Hasan Hüseyin Korkmazgil’in çok güzel şiirlerinden “Haziranda Ölmek
Zor”, kendiliğinden konu başlığı oldu bu ay.
Bahar pırpırlarının yerini sakinliğe, yaklaşmakta olan sıcakların rehavetine
bırakırken başlıyor hikâye… Hikâyelerimiz.
İki baharın arasındaki ilk ay haziran! Ne çok olup bitenin tanığı, dekoru,
anımsatıcısı Haziran… Kin görmüş, riyakârlık görmüş, çaresizlik görmüş;
bir türlü demokrasi görememiş bahtsız ay.
Mevsim ısınırken tersi olur yaşadığımız coğrafyada; kan, bulunduğu yerden
zorbaca çıkartılınca, buz keser haziran. Dışımız buz olur, içimiz kor!
Araya anneler gününden sonra, tecimsel uyduruk gün babalar gününü
koysak da yumuşatamayız Haziran Travmalarını.

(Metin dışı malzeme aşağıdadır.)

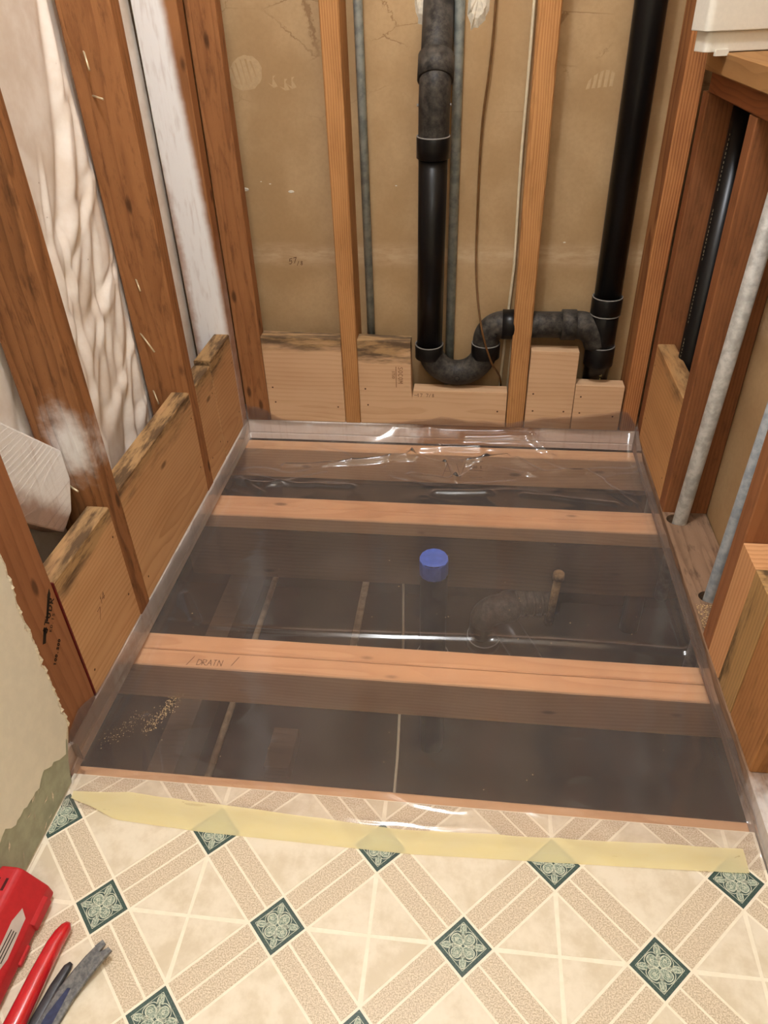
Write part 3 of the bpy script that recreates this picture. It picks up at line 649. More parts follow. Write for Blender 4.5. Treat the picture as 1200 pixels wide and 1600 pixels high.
# ------------------------------------------------------------------ back wall framing
beam('wall_stud', (10.3, 11.82, 0.02, 3.5, 2.24, 94.9), M['stud_back'], 'Z', 'back wall stud left of the black trap', 'stud')
tube('spray_mark', [(11.0, 0.03, 2.3), (11.0, .03, 2.35)], .01, M['plaster']) if False else None
def stud2():
    b = (26.4, 28.1, 0.02, 1.5, 2.24, 94.9)
    return beam('wall_stud', b, M['stud_back'], 'Z', 'back wall stud crossing in front of the horizontal black pipe', 'stud', jit=.12, step=.8)
stud2()
def plank(name, poly, mat, label, y0=0.0, y1=1.5):
    return tag(prism(name, poly, y0, y1, 'Y', mat, bevel=.05), label, 'block')
plank('blocking_board', [(2.5, 2.26), (10.27, 2.26), (10.27, 11.15), (2.5, 11.3)], M['new_x_w'], 'leftmost back wall block, with dark weathering at its top corners')
bb2 = plank('blocking_board', [(11.86, 2.26), (26.3, 2.26), (26.3, 6.0), (17.2, 6.05), (17.1, 5.3), (17.0, 6.05), (16.95, 11.0), (11.86, 11.15)], M['new_x_w2'], 'back wall block notched low under the black trap')
plank('blocking_board', [(28.16, 2.26), (32.62, 2.26), (32.6, 10.3), (28.2, 10.35)], M['new_x'], 'tall back wall block under the horizontal black pipe')
plank('blocking_board', [(32.68, 2.26), (37.2, 2.26), (37.2, 6.9), (32.66, 7.0)], M['new_x'], 'low right back wall block in front of the black stack')
write('grade_stamp', 'SOCOM', (15.75, 0.0, 8.45), (0, 0, -1), (1, 0, 0), (0, -1, 0), .42, .05, M['ink_faint'], bb2)
write('grade_stamp', 'STUD', (15.15, 0.0, 8.0), (0, 0, -1), (1, 0, 0), (0, -1, 0), .24, .04, M['ink_faint'], bb2)
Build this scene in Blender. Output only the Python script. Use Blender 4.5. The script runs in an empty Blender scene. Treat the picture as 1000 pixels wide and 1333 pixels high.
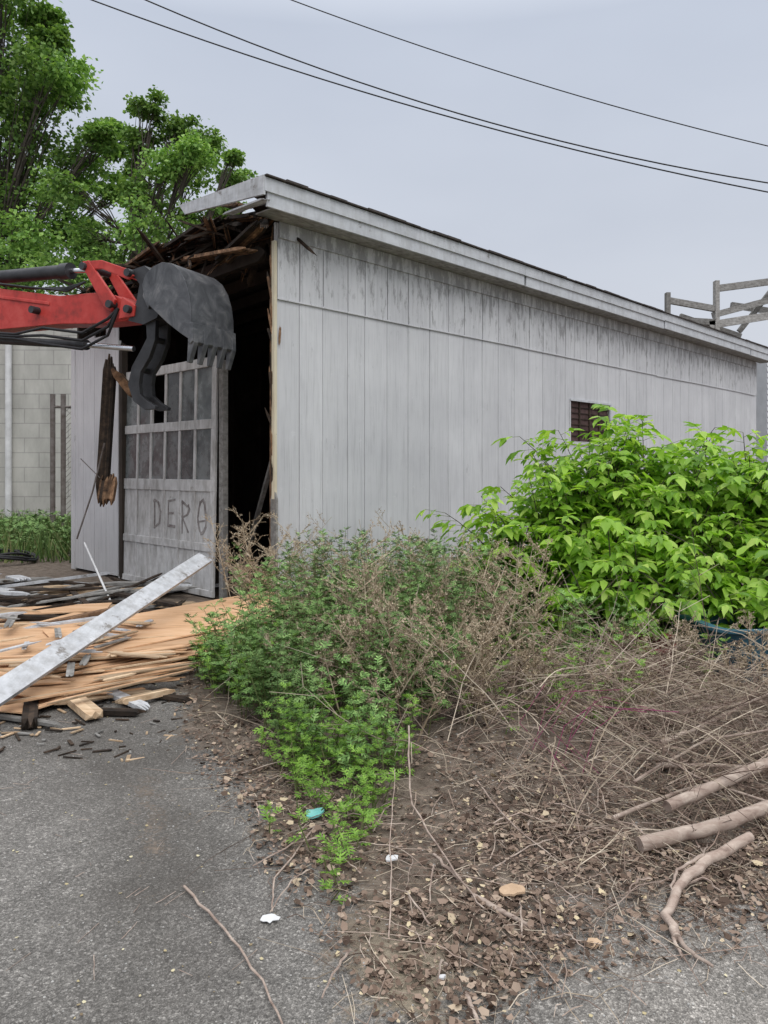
import bpy, math, random
import numpy as np
from mathutils import Vector, Matrix
random.seed(7); rng=np.random.default_rng(7)
scene=bpy.context.scene
COL=scene.collection
R=math.radians

# ---------------------------------------------------------------- materials
class NT:
    def __init__(s,name):
        s.m=bpy.data.materials.new(name); s.m.use_nodes=True
        s.t=s.m.node_tree; s.n=s.t.nodes; s.l=s.t.links
        s.p=s.n['Principled BSDF']; s.out=s.n['Material Output']
    def new(s,t,**k):
        n=s.n.new(t)
        for a,b in k.items(): setattr(n,a,b)
        return n
    def link(s,a,b): s.l.new(a,b)
    def coord(s,scale=(1,1,1),kind='Object'):
        tc=s.new('ShaderNodeTexCoord'); mp=s.new('ShaderNodeMapping')
        mp.inputs['Scale'].default_value=scale
        s.link(tc.outputs[kind],mp.inputs['Vector']); return mp.outputs['Vector']
    def noise(s,vec,scale,detail=6,rough=.6,dist=0):
        n=s.new('ShaderNodeTexNoise'); n.inputs['Scale'].default_value=scale
        n.inputs['Detail'].default_value=detail; n.inputs['Roughness'].default_value=rough
        n.inputs['Distortion'].default_value=dist
        s.link(vec,n.inputs['Vector']); return n.outputs['Fac']
    def ramp(s,fac,stops,interp='LINEAR'):
        r=s.new('ShaderNodeValToRGB'); r.color_ramp.interpolation=interp
        e=r.color_ramp.elements
        while len(e)<len(stops): e.new(.5)
        for i,(p,c) in enumerate(stops):
            e[i].position=p
            e[i].color=(c,c,c,1) if isinstance(c,(int,float)) else (*c,1)
        s.link(fac,r.inputs['Fac']); return r.outputs['Color']
    def mix(s,fac,a,b,mode='MIX'):
        m=s.new('ShaderNodeMix',data_type='RGBA',blend_type=mode)
        for inp,v in ((m.inputs[0],fac),(m.inputs[6],a),(m.inputs[7],b)):
            if isinstance(v,(int,float)): inp.default_value=v
            elif isinstance(v,tuple): inp.default_value=(*v,1)
            else: s.link(v,inp)
        return m.outputs[2]
    def math(s,op,a,b=None):
        m=s.new('ShaderNodeMath',operation=op)
        for i,v in enumerate((a,b)):
            if v is None: continue
            if isinstance(v,(int,float)): m.inputs[i].default_value=v
            else: s.link(v,m.inputs[i])
        return m.outputs[0]
    def bump(s,h,strength=.3,dist=.01):
        b=s.new('ShaderNodeBump'); b.inputs['Strength'].default_value=strength
        b.inputs['Distance'].default_value=dist
        s.link(h,b.inputs['Height']); s.link(b.outputs['Normal'],s.p.inputs['Normal'])
    def island(s):
        return s.new('ShaderNodeNewGeometry').outputs['Random Per Island']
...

Haziranda değil, 365’ten birinde zordur ölmek…
Adaletsizliğin yüzkarası gölgesi, yılın tam ortasında acının kederin üstü-
ne çöker.
Bir şeyin ortasındaysanız ya geri gidersiniz ya ileri! Ortada sabit durulmaz;
durmak isteseniz de hayat sizi sürükler. Yaşam kendini yineleyerek ve yenileyerek
ileri doğru akar.
Kayıpların verdiği kısa bir kalakalmanın ardından, ölümün, tıpkı doğada
olduğu gibi yeni başlangıçlar vaat ettiğini anlar geride kalanlar: yaprak,
meyve, dalından toprağa düşmüştür dönüşmek üzere, yeni yaşamları tohumlamak
için.
Haziranda ölmek, yaşamı kışkırtır bir anlamda, geride kalanları sonsuzluk
umuduyla besler.
Geride kalanların avuntusu mudur Nietzche’nin ‘seni öldürmeyen acı
güçlendirir’ cümlesi?
Ozan Hasan Hüseyin Korkmazgil’in dizelerinden bir alıntıyı Kiltablet’in bu
sayısının konu başlığı yaptık. Elbette öykülerin özgürlüğünü kısıtlamadık,
isteyen eylülden veya ocaktan da söz eder, çünkü öykü başına buyruktur.
Öykü yaşamı anlatır, evreni anlatır, kimi zaman da kendini… Her şey
öyküdür; içine çekildiğimiz, kaçtığımız, tutsak edildiğimiz, ama ne olursa
olsun, başkaldırımızdır.
Söz bitmez hayat akarken. Sözü öykülere bırakıyorum.